Konuya ilişkin konuşan TEMA Vakfı Yönetim Kurulu Başkanı Deniz Ataç, “Projeye başlamadan önce bölgede kamu kurumları, üniversiteler, STK’lar, ziraat odaları ve meslek örgütlerinin katıldığı bir toplantıda Türkiye’de çay tarımının sorunlarını masaya yatırdık. Toplantıda çay tarımının öncelikli ele alınması gereken sorununun toprak bozulması olduğunu saptadık. ‘Her Dem Toprak İçin Projesi kapsamında geniş bir kesimden 6 bin kişiye eğitimler vererek çay bahçelerinde sağlığı bozulan topraklar için önlemler alınması konusunda farkındalık yaratmaya çalıştık. Bu anlamda Gıda Tarım ve Hayvancılık Bakanlığı’nın çay bahçelerinde toprak dostu organik gübre kullanımına ve bölgede organik çay üretimine geçilmesine ilişkin kararından dolayı memnuniyet duyuyoruz” dedi.
Türkiye çay üretiminde 5’inci sırada
TEMA’dan yapılan açıklamaya göre tarım yapma olanaklarının kısıtlı olduğu Doğu Karadeniz’de yöre halkının gelir kaynaklarını iyileştirerek göç vermesine engel olmak için başlatılan çay tarımı, bugün bölgenin en önemli gelir kaynağını oluşturuyor. Çay tarımı, 70 yılda bölgenin kaderini ekonomik, sosyal ve kültürel açıdan değiştirdi ve bölgenin dinamiği oldu. Yaklaşık 830 bin dekar alanda yıllık 1.2 milyon ton yaş çay yaprağı üretimiyle Türkiye dünya çay üretiminde 5’inci sırada yer alıyor. Ancak özellikle 1970’li yılların başından itibaren şeker gübre olarak isimlendirilen, asit karakterli amonyum sülfat gübresinin yaygın ve ölçüsüz kullanımı sonucu toprak tıpkı sirke gibi asitleşti. Çay bahçelerinin %90’a yakın bölümünde toprağın pH’ı çay bitkisinin gelişmesi için alt sınır olarak gösterilen 4’ün altına düştü. Toprağın oldukça kıt, arazinin dik, yağışın yüksek olduğu bu bölgede çay tarımı alternatifsiz bir ürün konumunda yer alıyor. Bu topraklarda uzun yıllar çay üretimine devam edilebilmesi için toprak sağlığının korunması daima ön planda tutulmalı.
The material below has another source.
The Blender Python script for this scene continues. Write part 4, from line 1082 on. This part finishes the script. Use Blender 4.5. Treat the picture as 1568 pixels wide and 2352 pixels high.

Türkiye’de organik çay tarımına geçiş süreci nasıl olmalı?
TEMA Vakfı, toprak sağlığını koruyan organik çay tarımının tüm bölgede yaygınlaşması için iyi bir hazırlık ve planlama yapılmasını, tüm tarafların sürece dahil edilerek amaç birliğinin sağlanmasını önemli görüyor. Bunun için maddelerle bir eylem planı hazırladı:
- STK’lar, meslek örgütleri, kamu kurum ve kuruluşları, özel sektör temsilcileri, üretici örgütleri ile hep birlikte organik çay tarımına geçiş için bir stratejik plan hazırlanmalı.
- Hazırlanacak stratejik planda öncelik teknik, idari ve hukuki alt yapının düzenlenmesine verilmeli.
- Standartlara uygun organik gübreler uygulama öncesinde hazır edilmeli, üreticilerin bu gübreleri kullanmaları teşvik edilmeli.
- Organik tarım destekleri birim alandan alınacak verim ve kaliteyi artıracak, ekolojik, ekonomik ve sosyal sürdürülebilirliğe hizmet edecek şekilde düzenlenmeli.
- Çay üreticileri, üyesi bulunduğu kooperatifler, ziraat odaları daima alınacak kararlara dahil edilmeli, seslerine kulak verilmeli.
- Üreticiler yaygın şekilde düzenlenen eğitim çalışmaları ile organik gübrelerin kullanımı ve organik çay tarımı konularına ilişkin teknik uygulamalar konusunda bilgilendirilmeli.
- Örnek çalışmalar yapılarak elde edilen sonuçlar üreticilere gösterilmeli.